- _Scene modeling code data_
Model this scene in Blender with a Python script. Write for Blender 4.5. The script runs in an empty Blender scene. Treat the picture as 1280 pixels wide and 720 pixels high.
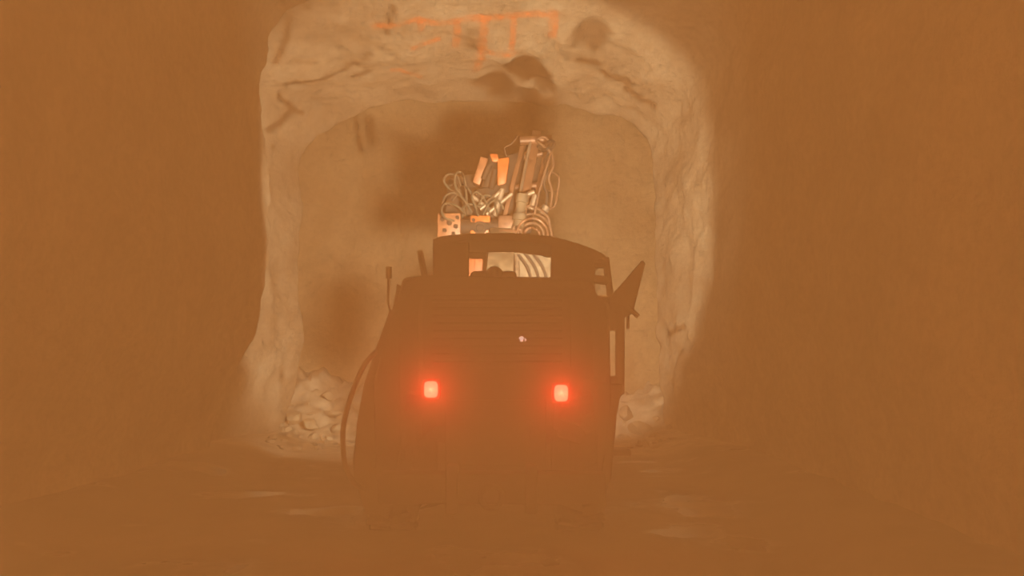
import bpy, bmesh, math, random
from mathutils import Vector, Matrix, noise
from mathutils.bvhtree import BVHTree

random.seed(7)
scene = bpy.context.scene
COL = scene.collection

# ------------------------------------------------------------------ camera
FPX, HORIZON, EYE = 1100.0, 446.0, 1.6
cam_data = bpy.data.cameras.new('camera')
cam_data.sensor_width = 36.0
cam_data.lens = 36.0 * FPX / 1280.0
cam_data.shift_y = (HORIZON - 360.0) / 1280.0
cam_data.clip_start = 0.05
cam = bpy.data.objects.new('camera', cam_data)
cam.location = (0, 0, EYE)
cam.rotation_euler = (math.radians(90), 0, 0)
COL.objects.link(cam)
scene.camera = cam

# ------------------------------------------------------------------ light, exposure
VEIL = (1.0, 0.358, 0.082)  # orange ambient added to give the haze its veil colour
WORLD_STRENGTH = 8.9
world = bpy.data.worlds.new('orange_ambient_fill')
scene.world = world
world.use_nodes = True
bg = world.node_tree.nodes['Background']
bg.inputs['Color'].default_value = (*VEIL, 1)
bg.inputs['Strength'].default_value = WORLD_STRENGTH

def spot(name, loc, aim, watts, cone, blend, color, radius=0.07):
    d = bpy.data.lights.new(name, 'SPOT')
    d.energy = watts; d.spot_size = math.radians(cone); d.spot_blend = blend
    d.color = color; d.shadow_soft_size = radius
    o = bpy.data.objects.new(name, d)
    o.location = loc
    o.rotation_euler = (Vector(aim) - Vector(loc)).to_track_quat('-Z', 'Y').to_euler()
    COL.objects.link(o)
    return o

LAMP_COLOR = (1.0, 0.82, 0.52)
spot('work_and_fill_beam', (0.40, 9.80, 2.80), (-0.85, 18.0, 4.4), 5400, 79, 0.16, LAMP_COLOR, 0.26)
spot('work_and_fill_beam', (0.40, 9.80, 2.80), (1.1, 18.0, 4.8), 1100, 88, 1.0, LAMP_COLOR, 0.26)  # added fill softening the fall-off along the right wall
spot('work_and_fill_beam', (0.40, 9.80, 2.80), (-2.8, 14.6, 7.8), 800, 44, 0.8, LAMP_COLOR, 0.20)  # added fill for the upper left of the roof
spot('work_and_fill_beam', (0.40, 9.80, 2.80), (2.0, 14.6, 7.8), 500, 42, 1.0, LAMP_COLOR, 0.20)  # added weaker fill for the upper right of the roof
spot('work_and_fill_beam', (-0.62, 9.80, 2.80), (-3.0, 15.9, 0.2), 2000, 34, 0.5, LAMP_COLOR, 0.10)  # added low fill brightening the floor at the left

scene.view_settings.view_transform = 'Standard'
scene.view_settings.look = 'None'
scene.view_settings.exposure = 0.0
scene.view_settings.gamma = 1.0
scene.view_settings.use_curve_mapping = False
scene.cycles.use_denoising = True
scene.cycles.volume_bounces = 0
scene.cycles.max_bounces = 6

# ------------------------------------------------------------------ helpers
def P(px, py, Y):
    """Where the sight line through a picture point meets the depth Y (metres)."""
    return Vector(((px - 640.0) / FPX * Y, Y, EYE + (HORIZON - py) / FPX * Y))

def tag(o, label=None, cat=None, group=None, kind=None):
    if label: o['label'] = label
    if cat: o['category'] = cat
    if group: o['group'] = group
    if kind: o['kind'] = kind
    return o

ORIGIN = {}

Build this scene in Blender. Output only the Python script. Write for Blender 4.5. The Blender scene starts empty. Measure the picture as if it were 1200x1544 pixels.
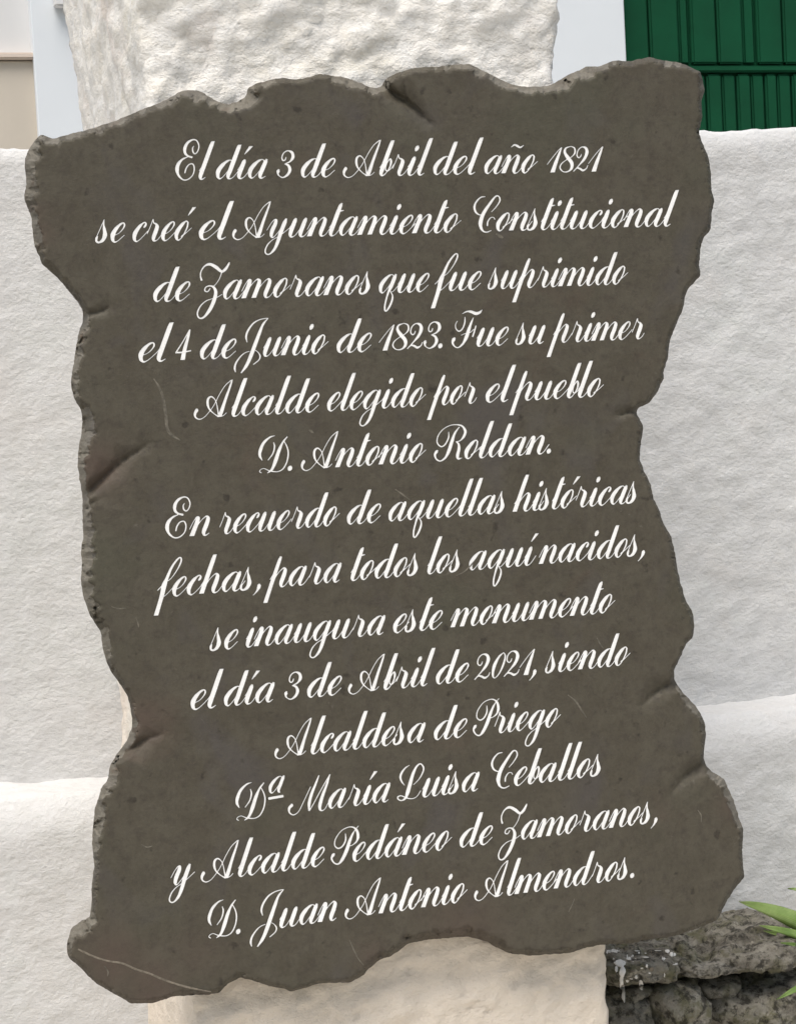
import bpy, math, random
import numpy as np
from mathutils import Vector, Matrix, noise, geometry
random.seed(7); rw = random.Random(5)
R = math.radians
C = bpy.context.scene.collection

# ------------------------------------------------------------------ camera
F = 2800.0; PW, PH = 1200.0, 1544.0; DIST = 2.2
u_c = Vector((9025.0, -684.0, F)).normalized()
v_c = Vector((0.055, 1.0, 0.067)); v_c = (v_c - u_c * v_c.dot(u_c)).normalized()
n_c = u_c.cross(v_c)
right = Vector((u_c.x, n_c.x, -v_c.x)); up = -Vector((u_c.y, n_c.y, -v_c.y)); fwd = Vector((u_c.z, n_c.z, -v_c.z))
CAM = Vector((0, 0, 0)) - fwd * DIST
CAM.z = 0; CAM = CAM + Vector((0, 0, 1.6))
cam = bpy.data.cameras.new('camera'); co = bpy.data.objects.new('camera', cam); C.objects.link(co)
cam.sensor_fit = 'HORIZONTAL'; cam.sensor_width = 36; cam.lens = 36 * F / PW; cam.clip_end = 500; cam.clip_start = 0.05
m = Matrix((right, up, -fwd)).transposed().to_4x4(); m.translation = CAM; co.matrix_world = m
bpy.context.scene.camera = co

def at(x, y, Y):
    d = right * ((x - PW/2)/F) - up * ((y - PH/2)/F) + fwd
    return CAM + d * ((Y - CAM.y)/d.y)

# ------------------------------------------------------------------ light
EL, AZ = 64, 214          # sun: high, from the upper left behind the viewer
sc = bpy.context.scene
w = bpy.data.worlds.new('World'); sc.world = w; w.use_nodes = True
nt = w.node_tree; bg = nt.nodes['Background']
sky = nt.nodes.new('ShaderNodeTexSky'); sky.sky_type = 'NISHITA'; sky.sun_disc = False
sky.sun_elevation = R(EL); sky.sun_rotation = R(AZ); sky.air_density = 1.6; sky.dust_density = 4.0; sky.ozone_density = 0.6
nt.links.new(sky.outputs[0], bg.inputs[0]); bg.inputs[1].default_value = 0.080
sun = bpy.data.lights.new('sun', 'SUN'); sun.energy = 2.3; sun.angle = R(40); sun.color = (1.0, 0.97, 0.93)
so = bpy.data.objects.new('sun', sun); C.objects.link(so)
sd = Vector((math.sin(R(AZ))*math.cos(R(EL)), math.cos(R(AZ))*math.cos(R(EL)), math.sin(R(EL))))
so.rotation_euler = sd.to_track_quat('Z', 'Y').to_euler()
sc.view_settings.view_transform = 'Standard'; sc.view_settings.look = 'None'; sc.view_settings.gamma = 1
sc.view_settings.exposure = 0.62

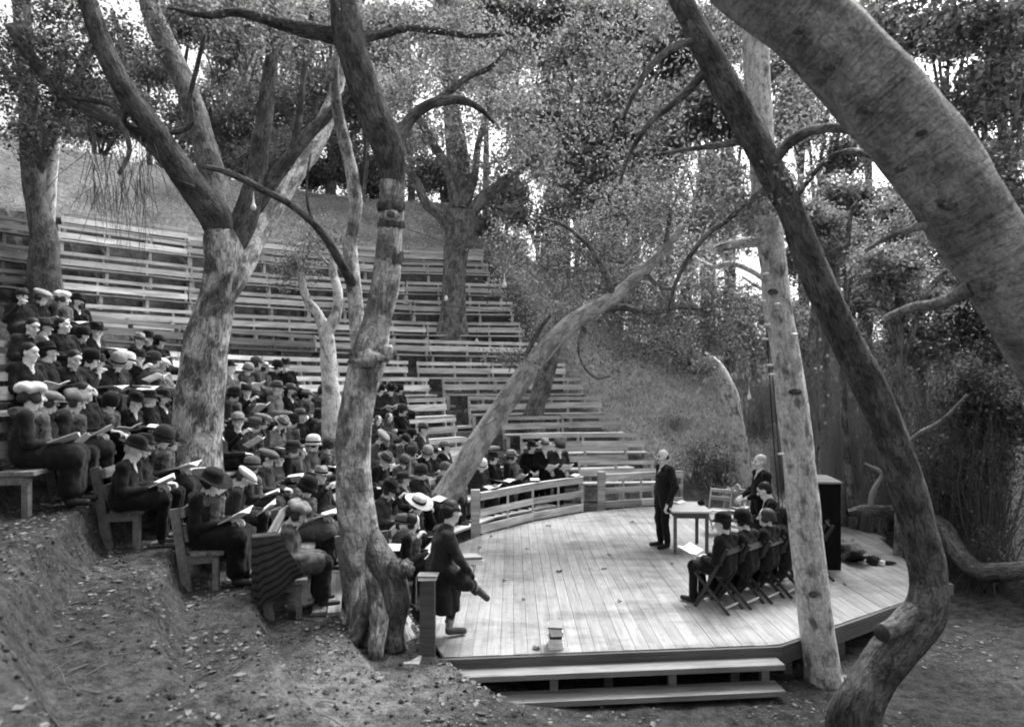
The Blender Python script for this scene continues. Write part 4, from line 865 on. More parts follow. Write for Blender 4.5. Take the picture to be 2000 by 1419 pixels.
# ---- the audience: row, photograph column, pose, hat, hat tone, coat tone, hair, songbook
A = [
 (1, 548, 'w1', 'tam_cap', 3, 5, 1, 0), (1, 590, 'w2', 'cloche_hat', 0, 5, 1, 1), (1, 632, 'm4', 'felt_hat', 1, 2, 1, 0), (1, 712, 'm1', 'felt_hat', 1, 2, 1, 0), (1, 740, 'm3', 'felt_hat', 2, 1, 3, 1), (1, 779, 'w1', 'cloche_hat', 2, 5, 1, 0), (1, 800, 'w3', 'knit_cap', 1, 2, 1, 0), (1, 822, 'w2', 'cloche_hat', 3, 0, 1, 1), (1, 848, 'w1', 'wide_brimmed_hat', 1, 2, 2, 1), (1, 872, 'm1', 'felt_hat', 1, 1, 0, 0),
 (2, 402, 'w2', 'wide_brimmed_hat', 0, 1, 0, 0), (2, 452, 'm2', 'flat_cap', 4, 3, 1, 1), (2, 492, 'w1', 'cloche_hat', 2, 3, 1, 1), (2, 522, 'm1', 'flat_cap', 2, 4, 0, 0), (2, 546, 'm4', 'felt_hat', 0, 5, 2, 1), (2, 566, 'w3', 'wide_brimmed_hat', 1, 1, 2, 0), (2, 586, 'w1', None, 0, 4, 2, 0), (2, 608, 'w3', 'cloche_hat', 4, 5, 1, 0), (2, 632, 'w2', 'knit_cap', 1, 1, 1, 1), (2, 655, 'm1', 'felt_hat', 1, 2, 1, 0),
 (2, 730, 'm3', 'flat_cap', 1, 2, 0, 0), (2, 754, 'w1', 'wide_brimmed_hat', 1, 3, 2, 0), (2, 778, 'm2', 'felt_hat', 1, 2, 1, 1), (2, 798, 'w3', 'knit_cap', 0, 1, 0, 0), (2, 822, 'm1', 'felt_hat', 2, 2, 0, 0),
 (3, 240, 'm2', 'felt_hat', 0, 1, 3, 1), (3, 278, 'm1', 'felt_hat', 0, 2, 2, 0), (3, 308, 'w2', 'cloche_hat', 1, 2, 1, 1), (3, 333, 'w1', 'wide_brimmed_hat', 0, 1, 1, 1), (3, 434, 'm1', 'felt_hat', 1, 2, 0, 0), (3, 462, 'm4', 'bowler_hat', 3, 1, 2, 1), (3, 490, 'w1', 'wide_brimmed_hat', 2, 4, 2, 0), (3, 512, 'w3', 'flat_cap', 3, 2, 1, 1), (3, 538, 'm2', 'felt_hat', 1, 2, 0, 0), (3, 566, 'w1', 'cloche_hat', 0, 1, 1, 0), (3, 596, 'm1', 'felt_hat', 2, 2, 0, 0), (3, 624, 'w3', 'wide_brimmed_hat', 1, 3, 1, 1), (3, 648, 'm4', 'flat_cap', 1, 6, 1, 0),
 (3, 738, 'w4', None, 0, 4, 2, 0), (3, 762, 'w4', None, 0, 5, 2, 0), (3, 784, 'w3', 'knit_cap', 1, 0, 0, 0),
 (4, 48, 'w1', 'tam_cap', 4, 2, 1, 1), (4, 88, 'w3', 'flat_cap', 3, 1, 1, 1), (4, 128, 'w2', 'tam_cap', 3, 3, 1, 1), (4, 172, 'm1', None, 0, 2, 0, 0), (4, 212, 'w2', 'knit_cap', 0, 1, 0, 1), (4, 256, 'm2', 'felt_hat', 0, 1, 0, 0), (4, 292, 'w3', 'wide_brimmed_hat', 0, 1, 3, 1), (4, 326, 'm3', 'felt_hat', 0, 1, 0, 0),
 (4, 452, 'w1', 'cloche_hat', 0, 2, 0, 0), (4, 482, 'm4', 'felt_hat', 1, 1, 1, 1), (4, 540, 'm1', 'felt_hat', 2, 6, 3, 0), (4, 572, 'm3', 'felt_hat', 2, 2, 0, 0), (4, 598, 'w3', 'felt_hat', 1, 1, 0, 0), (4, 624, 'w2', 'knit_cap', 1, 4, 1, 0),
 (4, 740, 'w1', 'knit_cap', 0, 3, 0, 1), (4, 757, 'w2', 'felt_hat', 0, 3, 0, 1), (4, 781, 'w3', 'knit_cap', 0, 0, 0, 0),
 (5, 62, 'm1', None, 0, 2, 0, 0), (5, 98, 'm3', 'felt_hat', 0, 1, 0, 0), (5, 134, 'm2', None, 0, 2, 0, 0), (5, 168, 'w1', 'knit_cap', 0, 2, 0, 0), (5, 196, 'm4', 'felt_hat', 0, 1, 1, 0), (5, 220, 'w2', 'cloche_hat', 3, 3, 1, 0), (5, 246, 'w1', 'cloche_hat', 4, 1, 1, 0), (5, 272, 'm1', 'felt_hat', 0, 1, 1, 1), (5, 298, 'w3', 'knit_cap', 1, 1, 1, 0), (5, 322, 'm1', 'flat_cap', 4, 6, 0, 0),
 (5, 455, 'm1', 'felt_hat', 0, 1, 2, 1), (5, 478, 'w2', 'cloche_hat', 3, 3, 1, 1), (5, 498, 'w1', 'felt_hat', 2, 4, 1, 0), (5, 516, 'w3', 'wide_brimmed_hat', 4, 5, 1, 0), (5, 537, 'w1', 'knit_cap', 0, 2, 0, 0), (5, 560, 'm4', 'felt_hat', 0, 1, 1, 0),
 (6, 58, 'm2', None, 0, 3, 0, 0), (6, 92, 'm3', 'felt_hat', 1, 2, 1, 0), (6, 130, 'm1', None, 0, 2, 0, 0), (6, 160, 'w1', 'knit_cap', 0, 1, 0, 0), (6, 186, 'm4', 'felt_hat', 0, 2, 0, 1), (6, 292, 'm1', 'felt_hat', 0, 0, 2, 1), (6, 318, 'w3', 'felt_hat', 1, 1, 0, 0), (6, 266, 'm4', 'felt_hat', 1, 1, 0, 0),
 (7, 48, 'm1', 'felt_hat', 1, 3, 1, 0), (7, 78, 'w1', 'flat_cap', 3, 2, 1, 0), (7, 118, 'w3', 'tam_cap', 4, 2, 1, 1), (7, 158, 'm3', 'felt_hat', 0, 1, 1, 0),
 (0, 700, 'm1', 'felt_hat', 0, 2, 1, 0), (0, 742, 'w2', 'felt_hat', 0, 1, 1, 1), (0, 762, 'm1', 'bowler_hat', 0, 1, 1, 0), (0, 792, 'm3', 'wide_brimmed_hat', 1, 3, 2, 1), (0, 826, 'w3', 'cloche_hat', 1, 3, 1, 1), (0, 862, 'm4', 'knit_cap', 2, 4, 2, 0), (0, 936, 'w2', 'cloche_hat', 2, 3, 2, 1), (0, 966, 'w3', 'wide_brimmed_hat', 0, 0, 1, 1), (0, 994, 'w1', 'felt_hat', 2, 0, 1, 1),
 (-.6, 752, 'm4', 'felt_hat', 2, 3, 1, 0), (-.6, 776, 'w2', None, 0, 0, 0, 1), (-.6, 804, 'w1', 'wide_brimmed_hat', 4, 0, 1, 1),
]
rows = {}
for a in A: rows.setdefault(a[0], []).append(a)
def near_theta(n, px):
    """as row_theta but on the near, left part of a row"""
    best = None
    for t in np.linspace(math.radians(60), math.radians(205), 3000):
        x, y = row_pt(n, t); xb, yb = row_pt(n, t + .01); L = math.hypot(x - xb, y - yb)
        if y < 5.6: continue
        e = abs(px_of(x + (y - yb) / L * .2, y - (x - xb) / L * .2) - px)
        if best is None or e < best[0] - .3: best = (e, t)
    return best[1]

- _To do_
Starting at the top of the listing above, please restate word for word each line up to and including the one that holds "bg.inputs['Strength'].default_value = WORLD_STRENGTH", omitting every image.

- _Result of the task_
Model this scene in Blender with a Python script. Write for Blender 4.5. The script runs in an empty Blender scene. Treat the picture as 1280 pixels wide and 720 pixels high.
import bpy, bmesh, math, random
from mathutils import Vector, Matrix, noise
from mathutils.bvhtree import BVHTree

random.seed(7)
scene = bpy.context.scene
COL = scene.collection

# ------------------------------------------------------------------ camera
FPX, HORIZON, EYE = 1100.0, 446.0, 1.6
cam_data = bpy.data.cameras.new('camera')
cam_data.sensor_width = 36.0
cam_data.lens = 36.0 * FPX / 1280.0
cam_data.shift_y = (HORIZON - 360.0) / 1280.0
cam_data.clip_start = 0.05
cam = bpy.data.objects.new('camera', cam_data)
cam.location = (0, 0, EYE)
cam.rotation_euler = (math.radians(90), 0, 0)
COL.objects.link(cam)
scene.camera = cam

# ------------------------------------------------------------------ light, exposure
VEIL = (1.0, 0.358, 0.082)  # orange ambient added to give the haze its veil colour
WORLD_STRENGTH = 8.9
world = bpy.data.worlds.new('orange_ambient_fill')
scene.world = world
world.use_nodes = True
bg = world.node_tree.nodes['Background']
bg.inputs['Color'].default_value = (*VEIL, 1)
bg.inputs['Strength'].default_value = WORLD_STRENGTH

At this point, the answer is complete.